**What to produce:** Take every line where the string "from" appears and copy it.

**Data section:**
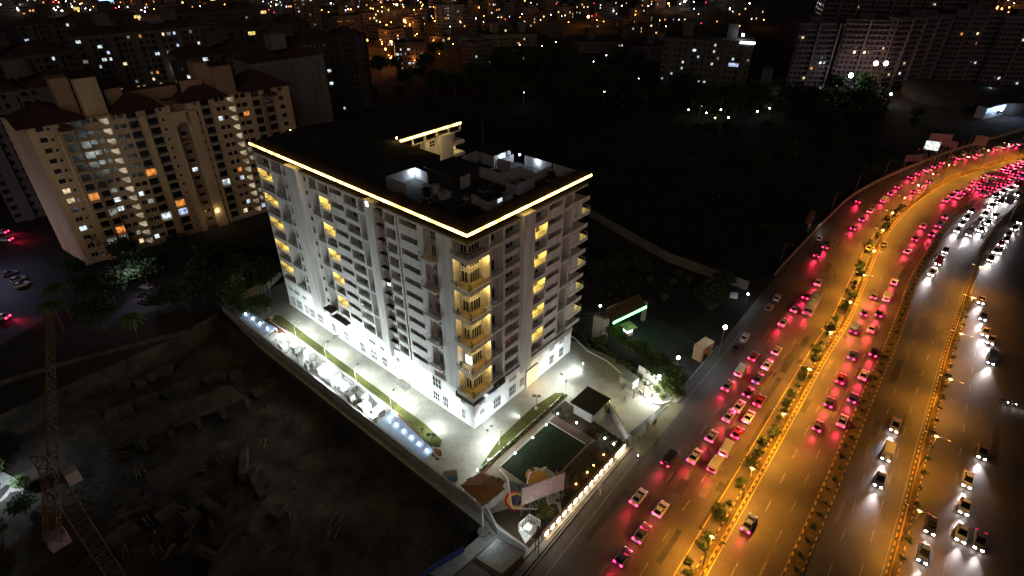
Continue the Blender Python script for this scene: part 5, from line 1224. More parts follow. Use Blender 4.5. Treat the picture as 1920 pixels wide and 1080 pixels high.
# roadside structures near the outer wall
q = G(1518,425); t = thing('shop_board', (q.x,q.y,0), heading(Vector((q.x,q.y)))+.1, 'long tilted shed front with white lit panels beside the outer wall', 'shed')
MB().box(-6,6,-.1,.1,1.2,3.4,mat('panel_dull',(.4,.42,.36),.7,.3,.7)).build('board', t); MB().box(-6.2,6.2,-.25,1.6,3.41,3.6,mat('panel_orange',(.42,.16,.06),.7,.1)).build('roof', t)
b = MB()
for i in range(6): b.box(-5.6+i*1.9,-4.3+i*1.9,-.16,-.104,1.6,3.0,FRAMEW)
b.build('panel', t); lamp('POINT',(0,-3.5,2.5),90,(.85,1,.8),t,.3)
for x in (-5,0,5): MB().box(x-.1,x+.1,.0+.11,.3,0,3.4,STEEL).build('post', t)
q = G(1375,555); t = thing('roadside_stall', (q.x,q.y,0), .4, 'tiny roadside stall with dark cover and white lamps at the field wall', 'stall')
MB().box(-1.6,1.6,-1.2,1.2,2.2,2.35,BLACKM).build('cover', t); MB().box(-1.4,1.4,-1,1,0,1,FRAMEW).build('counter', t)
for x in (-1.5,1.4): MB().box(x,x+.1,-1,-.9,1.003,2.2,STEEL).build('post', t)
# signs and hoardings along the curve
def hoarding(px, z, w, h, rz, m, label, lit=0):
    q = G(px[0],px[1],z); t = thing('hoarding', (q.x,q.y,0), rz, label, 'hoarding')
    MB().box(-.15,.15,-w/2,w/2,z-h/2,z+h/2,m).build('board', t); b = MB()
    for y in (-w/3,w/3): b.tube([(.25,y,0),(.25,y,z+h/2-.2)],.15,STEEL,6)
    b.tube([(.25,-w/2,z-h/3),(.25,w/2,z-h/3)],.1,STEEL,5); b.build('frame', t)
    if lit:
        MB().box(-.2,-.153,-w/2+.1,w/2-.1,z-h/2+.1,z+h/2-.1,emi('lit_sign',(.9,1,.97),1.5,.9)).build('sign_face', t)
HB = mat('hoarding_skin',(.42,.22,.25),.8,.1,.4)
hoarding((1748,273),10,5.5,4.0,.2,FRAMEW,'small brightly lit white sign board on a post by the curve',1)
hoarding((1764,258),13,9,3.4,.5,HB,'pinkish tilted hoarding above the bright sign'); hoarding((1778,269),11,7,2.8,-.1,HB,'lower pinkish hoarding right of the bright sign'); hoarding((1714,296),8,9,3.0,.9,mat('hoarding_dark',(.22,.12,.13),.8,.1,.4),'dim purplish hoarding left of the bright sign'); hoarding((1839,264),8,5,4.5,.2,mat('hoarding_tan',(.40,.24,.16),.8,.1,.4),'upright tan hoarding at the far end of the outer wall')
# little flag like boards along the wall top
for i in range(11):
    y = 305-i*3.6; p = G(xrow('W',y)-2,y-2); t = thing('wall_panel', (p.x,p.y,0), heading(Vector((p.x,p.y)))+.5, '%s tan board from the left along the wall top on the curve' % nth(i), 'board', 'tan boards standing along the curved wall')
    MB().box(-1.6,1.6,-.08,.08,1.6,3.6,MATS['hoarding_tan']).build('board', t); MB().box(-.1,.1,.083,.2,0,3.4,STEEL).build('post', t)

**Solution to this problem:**
Continue the Blender Python script for this scene: part 5, from line 1224. More parts follow. Use Blender 4.5. Treat the picture as 1920 pixels wide and 1080 pixels high.
    y = 305-i*3.6; p = G(xrow('W',y)-2,y-2); t = thing('wall_panel', (p.x,p.y,0), heading(Vector((p.x,p.y)))+.5, '%s tan board from the left along the wall top on the curve' % nth(i), 'board', 'tan boards standing along the curved wall')